Identify the lines holding "picks" and copy them.

START

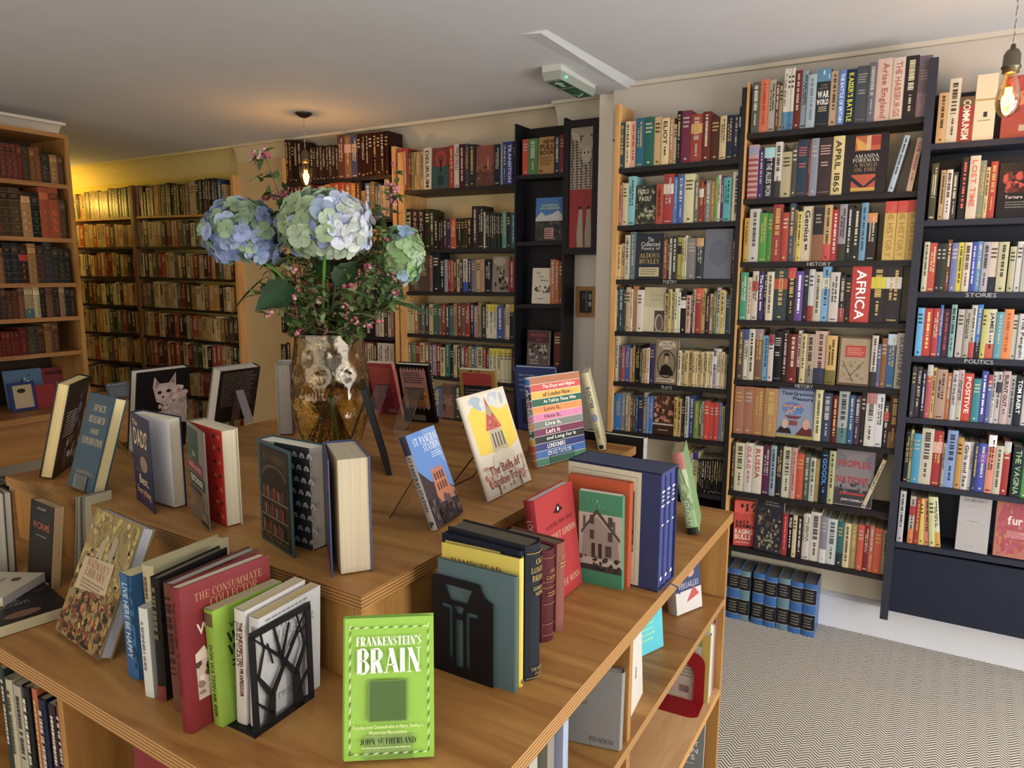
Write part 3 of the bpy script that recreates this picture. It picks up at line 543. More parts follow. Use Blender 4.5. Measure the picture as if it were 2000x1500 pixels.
shelf(C, 'fifth shelf', ZC5, (180, 1250, 1444, 1350), 190, '235,705,4c5058 300,708,4c3c44,tTONY_JUDT/ccc 350,740,302c40,t_/ccd 410,685,b05060,bbbb 455,715,c8a864 570,735,ac9080 625,775,b06c3c 685,745,bcb8bc,tTHE_TWILIGHT/333 750,740,b8a4a4,Bb8b4a4 855,780,cc4424,tPOSITIVE/fdd 940,835,388c94 1008,755,50509c,t_/ddf 1060,795,6068a0,ba04860 1100,760,bcb8b0 1165,760,bcb8bc,m445 1248,755,b8a4a4,tBURNT_OUT/433 1312,800,a8a8a8,t_/444 1400,815,2c323e,tTOM_BAERT/eee 1500,800,c0c0c0 1600,780,5a7a9c', depth=.14, c=NV)
shelf(C, 'sixth shelf', ZC7, (300, 605, 1460, 767), 310, '355,130,32343e 385,105,b8b484 460,140,3c94b4 578,90,c0b8a8 672,115,ac3048,mdaa 705,235,9c9c98 808,110,8098c4 868,180,b89044 938,220,c4c0bc,tGirls_and_Sex/333 972,225,bcb8b4 1022,235,304070 1102,240,3c50ac,m7a50b4 1182,155,cc8870,bddd 1257,260,bcb8a4,t_/555 1328,220,ac3040,bbbb 1350,g 1460,270,303840,tTHE_VAGINA/9b8 1545,250,549c50 1620,240,c8b080', depth=.14, c=NV)
shelf(C, 'bottom shelf', ZC7, (235, 1190, 1500, 1390), 250, '310,700,b8b4b8 352,g 410,755,bcb4ac,mb83434,Bcc8030 465,770,a83430 515,780,c8bc54,l3 570,780,cc8870,l3 628,765,c0c490,l5 685,775,ccc8b4,l7,Bc8983c 820,g 1140,745,b4b0b0,fimpunity 1190,g 1560,790,b0705c,ffury', depth=.14, c=NV)
# --- bookcase left of the black cabinet
D = case_thing(Case('bookcase left of black cabinet', 3.48, 3.695, -2.785, -1.995), 'bookcase', 'black-shelved bookcase of novels on cream wall left of the black cabinet')
m = MB(); m.box((-2.83, 3.475, .05), (-2.785, 3.695, H + .72), 'bbb'); m.build('side_panel', 'post', D.root)
ZD, ZD5 = (740, 230, 4.348), (540, 560, 3.333)
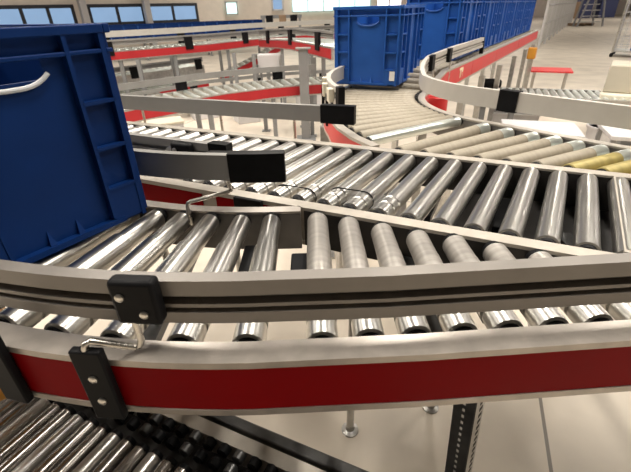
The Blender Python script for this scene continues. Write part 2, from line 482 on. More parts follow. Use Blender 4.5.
# round swivel plates at the guide joint
p = on_b(-.70, -.024)
sp = MB().lathe([(0, .03), (.004, .03), (.006, .026)], (p[0], p[1], .075), (-nb.x, -nb.y, 0), 24).build('joint_plate', M['galv'], B)
p = on_b(-.70, -.031); MB().lathe([(0, .008), (.004, .008), (.005, .005)], (p[0], p[1], .08), (-nb.x, -nb.y, 0), 12).build('bolt', M['black'], sp)
# control module hanging between the rails
p = on_b(-.19, .20)
cm = MB().box((p[0], p[1], -.105), (.17, .11, .07), math.atan2(b.y, b.x)).build('control_module', M['white'], B, bevel=.004)
md = MB()
for i in range(7):
    q = on_b(-.26+i*.016, .143); md.box((q[0], q[1], -.09), (.006, .002, .03), math.atan2(b.y, b.x))
md.build('terminal_strip', M['black'], cm)
for s in (-.05, .16, .52, .8):
    p = on_b(s, .30); MB().box((p[0], p[1], -.105), (.05, .2, .03), math.atan2(b.y, b.x)).build('drive_box', M['black'], B, bevel=.003)
MB().sweep([on_b(.02), on_b(1.28)], [(.06, -.1145), (BW+.034, -.1145), (BW+.034, -.122), (.06, -.122)]).build('under_tray', M['liner'], B)
leg(B, .415, .99, -.115); leg(B, *on_b(-.9, .04), -.115); leg(B, *on_b(-.9, BW-.02), -.115); leg(B, *on_b(.9, BW-.02), -.115)

# ================================================================== D / E: curve fed by the straight conveyor with the totes
DC = Vector((1.173, 2.079)); DRi, DRo = .62, 1.08
eh = Vector((-.54, -.84)).normalized()     # heading of E, towards us
D = thing('merging_conveyor', (.5, 1.9, FLOOR), 'tan roller curve sweeping from the tote queue down to the diagonal conveyor', 'conveyor')
ri = [tuple(DC + Vector((math.cos(R(a_)), math.sin(R(a_))))*DRi) for a_ in [147 + i*73/24 for i in range(25)]]
ro = [tuple(DC + Vector((math.cos(R(a_)), math.sin(R(a_))))*DRo) for a_ in [147 + i*73/24 for i in range(25)]]
dt = Vector((.64, -.77)).normalized()
qb = Vector(on_b(0, BW+.038))
tl = hit(ri[-1], dt, qb, b) - .01
ri2 = ri + [tuple(Vector(ri[-1]) + dt*tl*.5), tuple(Vector(ri[-1]) + dt*tl)]
ro2 = [p for p in ro if p[1] > 1.90] + [(.109, 1.885), (.117, 1.78), (.134, 1.67), (.178, 1.52), (.238, 1.395)]
rail(D, ri2, +1, M['alu'], M['red_far'], M['liner_grey'])
rail(D, ro2, -1, M['alu'], M['red_far'], M['liner_grey'])
LO = plen(ro2); k = 0; st_ = .05
while st_ < LO - .03:
    q = Vector(cut(ro2, 0, st_)[-1]); u = (DC - q).normalized(); r_in = (DC - q).length - DRi
    last = st_ + .079 >= LO - .03
    roller(D, 'plain', tuple(q+u*.004), tuple(q+u*(r_in-.004)), M['white_roller'] if last else M['tan_roller'], r=.020 if last else .026)
    st_ += .079
far_line = Vector(ri[-1])
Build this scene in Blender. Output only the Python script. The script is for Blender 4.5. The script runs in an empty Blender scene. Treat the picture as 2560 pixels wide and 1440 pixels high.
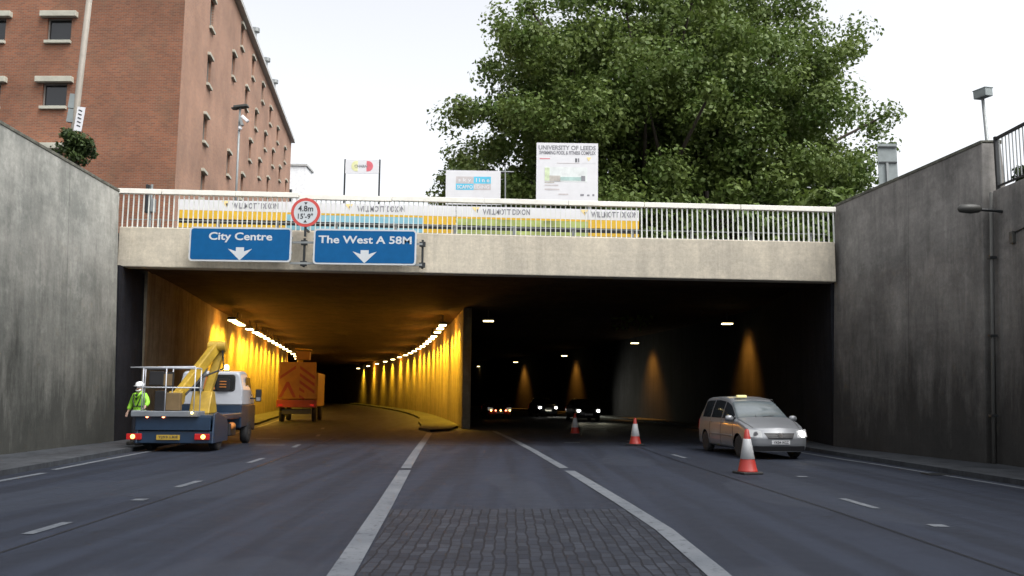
import bpy, bmesh, math, random
import numpy as np
from mathutils import Vector, Matrix, Euler
R = math.radians
rnd = random.Random(7)
SC = bpy.context.scene
C = SC.collection
# ------------------------------------------------------------------ camera
FPX, CH = 2200.0, 1.75
PITCH, ROLL = math.atan(265 / 2200), R(0.5)
cf = Vector((0, math.cos(PITCH), math.sin(PITCH)))
_u = Vector((0, -math.sin(PITCH), math.cos(PITCH))); _r = Vector((1, 0, 0))
cr = _r * math.cos(ROLL) + _u * math.sin(ROLL)
cu = _u * math.cos(ROLL) - _r * math.sin(ROLL)
cam_d = bpy.data.cameras.new('camera'); cam = bpy.data.objects.new('camera', cam_d); C.objects.link(cam)
cam_d.sensor_width = 36; cam_d.lens = 36 * FPX / 2560; cam_d.clip_end = 3000; cam_d.clip_start = 0.1
cam.matrix_world = Matrix(((cr.x, cu.x, -cf.x, 0), (cr.y, cu.y, -cf.y, 0), (cr.z, cu.z, -cf.z, CH), (0, 0, 0, 1)))
SC.camera = cam
# ------------------------------------------------------------------ world, sun, exposure
w = bpy.data.worlds.new('World'); SC.world = w; w.use_nodes = True
nt = w.node_tree; nt.nodes.clear()
wo = nt.nodes.new('ShaderNodeOutputWorld'); bg = nt.nodes.new('ShaderNodeBackground')
sk = nt.nodes.new('ShaderNodeTexSky'); sk.sky_type = 'NISHITA'; sk.sun_disc = False
SUN_EL, SUN_AZ = R(58), R(128)      # azimuth clockwise from +Y
sk.sun_elevation = SUN_EL; sk.sun_rotation = SUN_AZ; sk.air_density = 1.0; sk.dust_density = 4.0; sk.ozone_density = 1.0
hs = nt.nodes.new('ShaderNodeHueSaturation'); hs.inputs['Saturation'].default_value = 0.16; hs.inputs['Value'].default_value = 1.0
nt.links.new(sk.outputs[0], hs.inputs['Color']); nt.links.new(hs.outputs[0], bg.inputs[0]); nt.links.new(bg.outputs[0], wo.inputs[0])
bg.inputs[1].default_value = 0.15
sd = bpy.data.lights.new('sun', 'SUN'); sd.energy = 1.0; sd.angle = R(35); sd.color = (1, .97, .92)
so = bpy.data.objects.new('sun', sd); C.objects.link(so)
sdir = Vector((math.sin(SUN_AZ) * math.cos(SUN_EL), math.cos(SUN_AZ) * math.cos(SUN_EL), math.sin(SUN_EL)))
so.rotation_euler = sdir.to_track_quat('Z', 'Y').to_euler(); so.location = (20, -20, 40)
SC.view_settings.view_transform = 'Standard'; SC.view_settings.look = 'None'; SC.view_settings.gamma = 1
SC.view_settings.exposure = 1.12
SC.cycles.max_bounces = 6; SC.cycles.diffuse_bounces = 4

# ------------------------------------------------------------------ pixel to place (photo pixels, 2560 wide)
O = Vector((0, 0, CH))
def ray(x, y): return cf + cr * ((x - 1280) / FPX) - cu * ((y - 720) / FPX)
def aty(x, y, Y): d = ray(x, y); return O + d * (Y / d.y)
def atz(x, y, z=0.0): d = ray(x, y); return O + d * ((z - CH) / d.z)

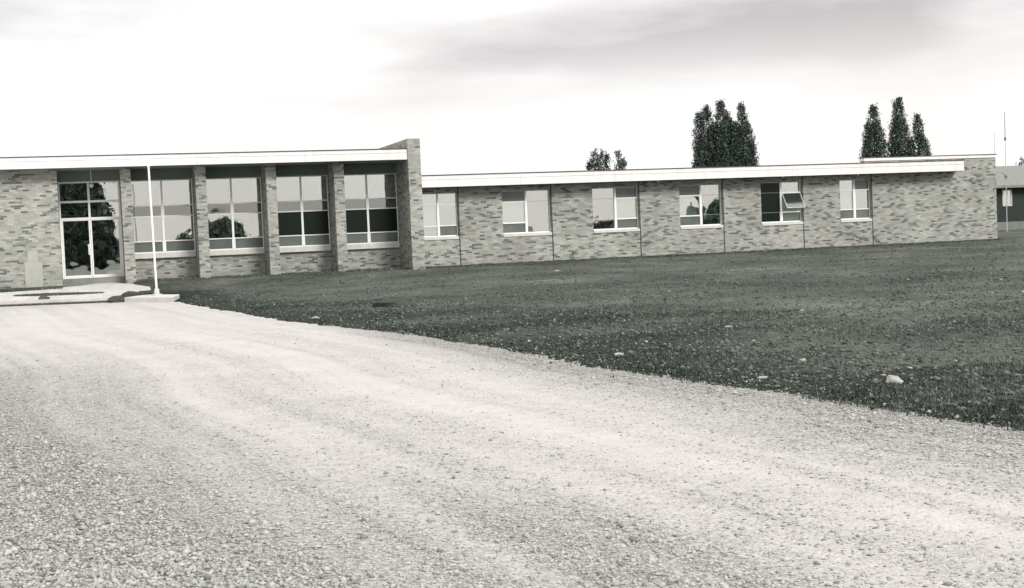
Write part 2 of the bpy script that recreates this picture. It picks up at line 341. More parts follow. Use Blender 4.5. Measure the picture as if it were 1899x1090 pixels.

END

## The output
Write part 3 of the bpy script that recreates this picture. It picks up at line 543. More parts follow. Use Blender 4.5. Measure the picture as if it were 2000x1500 pixels.
Write part 2 of the bpy script that recreates this picture. It picks up at line 341. More parts follow. Use Blender 4.5. Measure the picture as if it were 1899x1090 pixels.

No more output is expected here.